Observing that adding segmentation introduces another layer of translation and thus affects performance is incorrect. If a hardware architecture can perform segmentation then paging, it can perform paging then segmentation just as cheaply.

I accepted a novel ideas for credit: using the segmentation layer for protection instead of address translation. Any novel idea had to be both useful and practical to receive credit.

(b) (general discussion)

The most direct way to simulate segmentation is to assign the higher-order bits of an address space to be a segment number. The page table is populated with pages at a base (marked by the higher-order bits, e.g. 0x1234 0000 is the base) and filled with enough pages to represent the bounds.

In general, it is not possible to fully simulate segmentation with paging because paging can only handle sizes of exact multiples of the page size.

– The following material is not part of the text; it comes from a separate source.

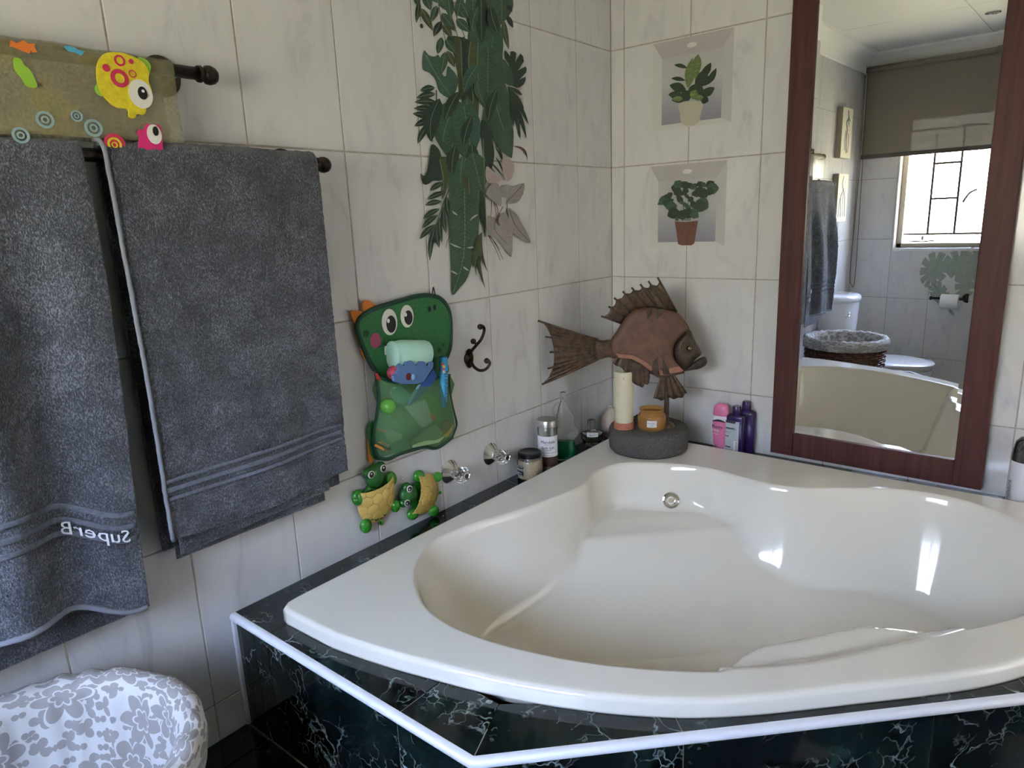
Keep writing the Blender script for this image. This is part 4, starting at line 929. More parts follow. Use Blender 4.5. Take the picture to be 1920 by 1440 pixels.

It is possible to modify a page fault handler to make arbitrary bounds on a given page (at every memory access, the handler checks the bounds in software). This approach allows full segmentation, but the worst case performance is a page fault on every instruction and so it is generally not used.

(b) (grading)

Answers which suggested a viable page table strategy based on setting up pages to cover entire segments AND mentioned the limits of that strategy (e.g. segments would have to be multiples of page sizes) received full credit. Forgetting the limitation received almost full credit.

Another common suggestion amounted to augmenting the page table with a bounds information. This works only if the processor supports it (and we didn't allow hardware modifications in part (b)), or if the processor has software-filled TLB entries (so page tables are handled entirely in software). And if a page tables could contain segments or base/bounds information, it essentially supports segmentation already. So assuming this page table modification was possible received minimal credit (suggesting a strategy to implement this modification could have received full credit, but no one suggested any strategies).